The parents of Calvin were of that same sturdy, seafaring type which produced Millet, Auguste Rodin, Jules Breton, and other simple, earnest and great souls who have done great deeds. Calvin was the true Huguenot type.

Peasant ancestry and a nearness to the soil are necessary conditions in the formation of characters who are to re-map continents, artistic or theological. The Puritan is a necessary product of his time.

However, Calvin had the advantage of one remove from actual hardship, and this evidently refined his intellect, and relieved him of world stage-fright. His father was a notary or steward in the employ of the De Mommor family. Very naturally, the boy mixed with the scions of royalty on an equal footing, for pom-pom-pull-away knows no caste, and a boy's a boy for a' that. At twelve years of age, he felt himself quite as noble as those of noble blood, and so expressed himself to his playmates. Probably they found it convenient to agree with him. Their nickname for him was, "The Accusative."

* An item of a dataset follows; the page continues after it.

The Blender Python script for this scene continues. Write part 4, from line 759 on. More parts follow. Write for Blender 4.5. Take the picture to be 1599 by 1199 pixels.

The world accepts a man at the estimate he places upon himself. There was a De Mommor lad the same age of John Calvin, and one three years older. In his studies he set them both a pace, and so correct and diligent was he that when the De Mommor lads were sent down to Paris, the tutor insisted that John Calvin should go, too, and a benefice was at once made out for him providing that he should be educated for the priesthood. Legend has it that at this time, being then fifteen years old, he admonished his parents in the way of life, and instructed them how to conduct themselves during his absence.

At eighteen he was preaching, and soon after was given a living and placed in charge of a country parish. It was about this time, when he was between nineteen and twenty years of age, that a copy of one of Luther's pamphlets fell into his hands. It was a pivotal point. Thrones were to totter, families be rent in twain, millions of minds receive a bias! This serious, sober young priest, freshly tonsured, took the pamphlet to his garret and read it. Then he set about to refute it. Luther's arguments did not so much interest Calvin as did the man himself, the man who had defied authority.

And really Calvin did not like the man: Luther's rollicking, coarse and blunt ways repelled this studious and ascetic youth. The one thing that Calvin admired in Luther was his self-reliance. Suddenly it came over Calvin that life should be religion and religion should be life, and that in the claims of the priesthood there was a deal of pretense.

In refuting Luther he grew to admire him. He resolved to eliminate the tonsure and dress in citizens' clothes. His resolution stuck, and as soon as his hair had grown out, he went home and told his father and patron that he had abandoned theology and wished to study law. And so he was sent to Orleans and placed in the office of the eminent judge, Peter de Stella.